Mr. Alfred Tylor, F. G. S., of Carshalton, England, a business man, who also found time to contribute to the advancement of science, died December 31st, more than sixty years old. He was a brother of E. B. Tylor, the anthropologist, and had been the friend and the companion, in some of his earlier geological excursions, of the late Professor Edward Forbes. He was interested in questions of physical geology, including the formation of valleys, the erosive action of rivers, and the origin of gravels and other superficial deposits, on which subjects he was a frequent writer. He was also interested in questions of archæology and anthropology, and had enjoyed the pleasure of discovering some remarkable Roman remains on his own premises.

Mr. James Napier, of Glasgow, who has been long identified with chemistry and the manufacturing arts, especially with electrometallurgy, died, near the close of last year, at about seventy-four years of age. He was the author of "Ancient Workers in Metal," "The Manufacturing Arts in Ancient Times," "Old Ballad Folk-Lore," and of many memoirs in the "Proceedings" of the Philosophical Society of Glasgow.

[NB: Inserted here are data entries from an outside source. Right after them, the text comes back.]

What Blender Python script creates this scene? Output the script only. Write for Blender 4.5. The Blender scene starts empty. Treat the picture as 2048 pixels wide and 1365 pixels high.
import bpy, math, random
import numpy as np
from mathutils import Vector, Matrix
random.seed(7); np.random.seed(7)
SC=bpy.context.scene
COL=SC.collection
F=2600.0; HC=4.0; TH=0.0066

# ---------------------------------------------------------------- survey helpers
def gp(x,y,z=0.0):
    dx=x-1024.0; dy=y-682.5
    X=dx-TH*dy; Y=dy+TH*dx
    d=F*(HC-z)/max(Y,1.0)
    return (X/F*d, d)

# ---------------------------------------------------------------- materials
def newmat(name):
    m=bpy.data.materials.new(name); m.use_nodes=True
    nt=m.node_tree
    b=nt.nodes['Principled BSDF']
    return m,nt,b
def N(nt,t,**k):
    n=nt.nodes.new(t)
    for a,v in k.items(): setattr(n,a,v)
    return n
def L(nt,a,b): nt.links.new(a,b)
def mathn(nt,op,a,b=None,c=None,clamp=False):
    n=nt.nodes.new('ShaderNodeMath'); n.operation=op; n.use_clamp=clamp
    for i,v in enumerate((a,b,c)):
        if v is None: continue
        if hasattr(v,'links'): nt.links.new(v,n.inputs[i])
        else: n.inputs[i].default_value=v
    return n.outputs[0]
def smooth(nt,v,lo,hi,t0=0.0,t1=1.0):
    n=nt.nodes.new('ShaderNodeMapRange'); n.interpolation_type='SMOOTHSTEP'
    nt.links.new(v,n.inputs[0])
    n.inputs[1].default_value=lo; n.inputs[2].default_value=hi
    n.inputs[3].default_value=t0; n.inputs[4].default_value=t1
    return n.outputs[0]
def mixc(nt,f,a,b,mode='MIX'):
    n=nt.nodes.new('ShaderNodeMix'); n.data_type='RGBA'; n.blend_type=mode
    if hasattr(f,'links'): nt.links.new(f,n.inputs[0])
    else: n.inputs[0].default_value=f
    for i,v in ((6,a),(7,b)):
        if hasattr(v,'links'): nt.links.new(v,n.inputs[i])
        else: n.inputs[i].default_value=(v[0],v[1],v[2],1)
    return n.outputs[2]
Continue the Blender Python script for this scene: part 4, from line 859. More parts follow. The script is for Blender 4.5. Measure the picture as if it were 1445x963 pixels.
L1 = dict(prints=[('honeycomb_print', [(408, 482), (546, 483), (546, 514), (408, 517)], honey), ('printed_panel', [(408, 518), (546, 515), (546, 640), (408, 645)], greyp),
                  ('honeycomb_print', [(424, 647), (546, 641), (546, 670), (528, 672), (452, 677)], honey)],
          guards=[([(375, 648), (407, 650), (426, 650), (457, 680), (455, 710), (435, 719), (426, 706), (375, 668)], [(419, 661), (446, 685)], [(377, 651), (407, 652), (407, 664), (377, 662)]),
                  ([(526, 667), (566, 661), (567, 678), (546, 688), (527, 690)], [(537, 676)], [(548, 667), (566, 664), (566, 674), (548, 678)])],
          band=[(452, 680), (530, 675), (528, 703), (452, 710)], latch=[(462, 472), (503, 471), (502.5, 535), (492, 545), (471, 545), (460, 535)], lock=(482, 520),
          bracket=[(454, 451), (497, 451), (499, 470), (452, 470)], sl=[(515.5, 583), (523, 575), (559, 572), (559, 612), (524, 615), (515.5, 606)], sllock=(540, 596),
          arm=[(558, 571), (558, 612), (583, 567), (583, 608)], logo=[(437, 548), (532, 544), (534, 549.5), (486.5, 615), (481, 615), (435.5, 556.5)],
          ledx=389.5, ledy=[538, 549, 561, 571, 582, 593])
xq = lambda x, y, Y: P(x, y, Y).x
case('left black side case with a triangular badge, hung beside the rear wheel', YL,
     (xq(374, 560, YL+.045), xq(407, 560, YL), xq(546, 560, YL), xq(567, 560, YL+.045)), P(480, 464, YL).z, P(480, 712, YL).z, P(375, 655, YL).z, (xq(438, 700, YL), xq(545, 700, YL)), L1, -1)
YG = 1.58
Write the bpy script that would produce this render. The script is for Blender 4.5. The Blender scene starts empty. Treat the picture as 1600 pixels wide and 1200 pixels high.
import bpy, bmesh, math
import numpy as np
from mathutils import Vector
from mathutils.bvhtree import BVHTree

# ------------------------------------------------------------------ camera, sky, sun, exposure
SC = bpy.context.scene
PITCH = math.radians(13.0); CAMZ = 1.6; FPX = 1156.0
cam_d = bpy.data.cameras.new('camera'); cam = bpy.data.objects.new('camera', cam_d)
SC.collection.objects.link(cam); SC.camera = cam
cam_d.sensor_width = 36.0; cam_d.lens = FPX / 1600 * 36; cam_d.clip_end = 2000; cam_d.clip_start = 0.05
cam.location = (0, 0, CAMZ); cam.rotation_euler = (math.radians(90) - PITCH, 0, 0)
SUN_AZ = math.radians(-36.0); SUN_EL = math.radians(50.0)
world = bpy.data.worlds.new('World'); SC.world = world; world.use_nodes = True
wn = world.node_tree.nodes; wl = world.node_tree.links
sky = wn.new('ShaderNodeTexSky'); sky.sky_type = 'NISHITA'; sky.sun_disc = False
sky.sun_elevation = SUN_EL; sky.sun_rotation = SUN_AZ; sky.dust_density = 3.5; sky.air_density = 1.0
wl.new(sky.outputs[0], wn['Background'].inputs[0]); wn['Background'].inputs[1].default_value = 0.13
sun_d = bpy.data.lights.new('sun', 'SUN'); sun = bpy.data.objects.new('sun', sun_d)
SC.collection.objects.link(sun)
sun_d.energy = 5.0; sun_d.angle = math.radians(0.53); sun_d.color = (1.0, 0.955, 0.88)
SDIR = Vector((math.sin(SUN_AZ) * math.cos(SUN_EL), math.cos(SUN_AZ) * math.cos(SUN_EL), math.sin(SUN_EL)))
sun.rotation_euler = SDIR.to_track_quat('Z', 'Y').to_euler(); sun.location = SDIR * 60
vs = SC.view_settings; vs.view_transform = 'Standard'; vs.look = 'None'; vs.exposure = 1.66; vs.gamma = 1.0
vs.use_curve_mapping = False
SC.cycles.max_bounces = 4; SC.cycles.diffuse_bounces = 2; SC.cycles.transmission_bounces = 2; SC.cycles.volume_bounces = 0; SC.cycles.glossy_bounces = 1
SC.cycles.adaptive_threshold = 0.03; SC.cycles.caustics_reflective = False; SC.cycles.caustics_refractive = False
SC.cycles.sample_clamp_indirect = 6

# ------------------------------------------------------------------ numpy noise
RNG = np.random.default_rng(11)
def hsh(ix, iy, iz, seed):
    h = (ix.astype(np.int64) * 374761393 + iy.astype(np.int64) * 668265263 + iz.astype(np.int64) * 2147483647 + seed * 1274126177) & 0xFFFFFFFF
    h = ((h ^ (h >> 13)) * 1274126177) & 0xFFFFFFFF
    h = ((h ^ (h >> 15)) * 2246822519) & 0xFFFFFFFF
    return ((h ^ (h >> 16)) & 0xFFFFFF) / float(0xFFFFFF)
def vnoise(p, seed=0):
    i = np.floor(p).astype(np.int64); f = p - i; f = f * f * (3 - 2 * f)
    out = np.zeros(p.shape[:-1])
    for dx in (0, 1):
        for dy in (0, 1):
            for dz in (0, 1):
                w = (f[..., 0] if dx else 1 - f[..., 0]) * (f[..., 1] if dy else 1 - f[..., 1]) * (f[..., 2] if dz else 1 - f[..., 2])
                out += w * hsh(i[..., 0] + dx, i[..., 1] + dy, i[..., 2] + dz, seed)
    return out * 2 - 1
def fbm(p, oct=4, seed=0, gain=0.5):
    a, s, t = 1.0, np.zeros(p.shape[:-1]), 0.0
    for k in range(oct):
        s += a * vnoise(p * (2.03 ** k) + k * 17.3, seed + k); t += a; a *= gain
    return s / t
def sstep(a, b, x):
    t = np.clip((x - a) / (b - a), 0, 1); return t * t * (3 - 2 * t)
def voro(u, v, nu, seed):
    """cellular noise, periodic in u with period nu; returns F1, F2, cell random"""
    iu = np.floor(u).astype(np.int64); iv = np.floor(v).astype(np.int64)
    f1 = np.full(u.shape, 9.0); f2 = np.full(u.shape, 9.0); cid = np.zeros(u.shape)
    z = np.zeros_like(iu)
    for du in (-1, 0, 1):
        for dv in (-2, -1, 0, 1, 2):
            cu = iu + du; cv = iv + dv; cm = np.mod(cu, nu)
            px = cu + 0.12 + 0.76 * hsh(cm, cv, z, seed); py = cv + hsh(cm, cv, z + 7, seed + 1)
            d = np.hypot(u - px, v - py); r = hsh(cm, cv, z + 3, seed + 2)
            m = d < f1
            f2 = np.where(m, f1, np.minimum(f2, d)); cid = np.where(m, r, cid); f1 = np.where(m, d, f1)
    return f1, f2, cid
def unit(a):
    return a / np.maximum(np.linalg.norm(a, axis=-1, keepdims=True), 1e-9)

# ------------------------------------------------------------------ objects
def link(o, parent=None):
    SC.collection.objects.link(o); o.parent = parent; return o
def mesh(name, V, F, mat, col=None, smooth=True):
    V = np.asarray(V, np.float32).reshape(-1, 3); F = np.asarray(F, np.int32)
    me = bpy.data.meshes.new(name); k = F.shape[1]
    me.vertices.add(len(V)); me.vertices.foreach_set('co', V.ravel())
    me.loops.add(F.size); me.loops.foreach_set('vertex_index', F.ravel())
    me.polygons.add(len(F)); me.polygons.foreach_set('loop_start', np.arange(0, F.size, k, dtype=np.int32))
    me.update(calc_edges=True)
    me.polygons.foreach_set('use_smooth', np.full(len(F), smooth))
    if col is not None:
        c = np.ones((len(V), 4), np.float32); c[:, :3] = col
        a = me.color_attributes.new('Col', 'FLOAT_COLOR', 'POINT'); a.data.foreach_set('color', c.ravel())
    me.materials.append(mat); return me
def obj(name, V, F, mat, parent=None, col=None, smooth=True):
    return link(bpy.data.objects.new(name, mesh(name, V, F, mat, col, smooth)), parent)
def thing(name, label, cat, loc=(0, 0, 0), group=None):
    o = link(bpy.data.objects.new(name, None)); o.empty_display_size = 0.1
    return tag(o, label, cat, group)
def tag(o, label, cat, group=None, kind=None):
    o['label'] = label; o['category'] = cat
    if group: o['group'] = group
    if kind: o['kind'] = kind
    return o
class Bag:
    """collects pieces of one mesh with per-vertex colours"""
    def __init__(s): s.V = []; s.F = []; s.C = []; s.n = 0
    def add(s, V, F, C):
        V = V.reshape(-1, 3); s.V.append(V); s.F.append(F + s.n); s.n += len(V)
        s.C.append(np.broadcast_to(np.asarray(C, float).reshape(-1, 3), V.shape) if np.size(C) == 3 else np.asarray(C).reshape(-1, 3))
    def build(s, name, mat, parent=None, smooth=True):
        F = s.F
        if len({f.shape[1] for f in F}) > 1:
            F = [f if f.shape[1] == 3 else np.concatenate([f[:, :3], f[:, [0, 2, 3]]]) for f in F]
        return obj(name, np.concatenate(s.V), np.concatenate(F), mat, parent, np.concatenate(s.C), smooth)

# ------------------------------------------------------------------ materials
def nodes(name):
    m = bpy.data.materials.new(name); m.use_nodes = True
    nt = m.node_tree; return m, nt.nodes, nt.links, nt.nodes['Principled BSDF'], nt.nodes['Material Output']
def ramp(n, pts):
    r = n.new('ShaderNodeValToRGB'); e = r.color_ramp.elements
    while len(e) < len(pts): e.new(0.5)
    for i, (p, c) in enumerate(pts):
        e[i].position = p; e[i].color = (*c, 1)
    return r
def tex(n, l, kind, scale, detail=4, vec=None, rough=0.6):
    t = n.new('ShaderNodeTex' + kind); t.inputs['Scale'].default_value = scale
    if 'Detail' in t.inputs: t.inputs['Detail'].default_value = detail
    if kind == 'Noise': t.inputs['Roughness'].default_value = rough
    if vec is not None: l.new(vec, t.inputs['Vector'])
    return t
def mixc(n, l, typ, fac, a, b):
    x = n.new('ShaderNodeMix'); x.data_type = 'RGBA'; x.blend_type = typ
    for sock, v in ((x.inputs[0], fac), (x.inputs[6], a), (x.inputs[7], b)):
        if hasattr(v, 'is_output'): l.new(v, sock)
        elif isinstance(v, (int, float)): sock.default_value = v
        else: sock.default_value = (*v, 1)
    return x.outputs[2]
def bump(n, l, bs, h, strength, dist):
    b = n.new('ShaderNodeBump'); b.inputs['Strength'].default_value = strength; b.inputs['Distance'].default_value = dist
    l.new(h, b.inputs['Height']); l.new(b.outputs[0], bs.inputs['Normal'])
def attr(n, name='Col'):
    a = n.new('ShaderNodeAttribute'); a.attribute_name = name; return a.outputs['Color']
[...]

M. Jules Bertin, a French forest-inspector, and author of several books on forestry, died in December last, at Boulogne.

Mr. Searles V. Wood, a British geologist, distinguished chiefly for his investigations of the newer Pliocene and glacial deposits of the eastern counties, died in December. He was author of several papers relating to his special subject in the Geological Society and the "Geological Magazine."

The death was announced, early in January, of M. Victor Dessaignes, a French chemist, who was distinguished for his delicate researches in organic chemistry. He was eighty-five years old.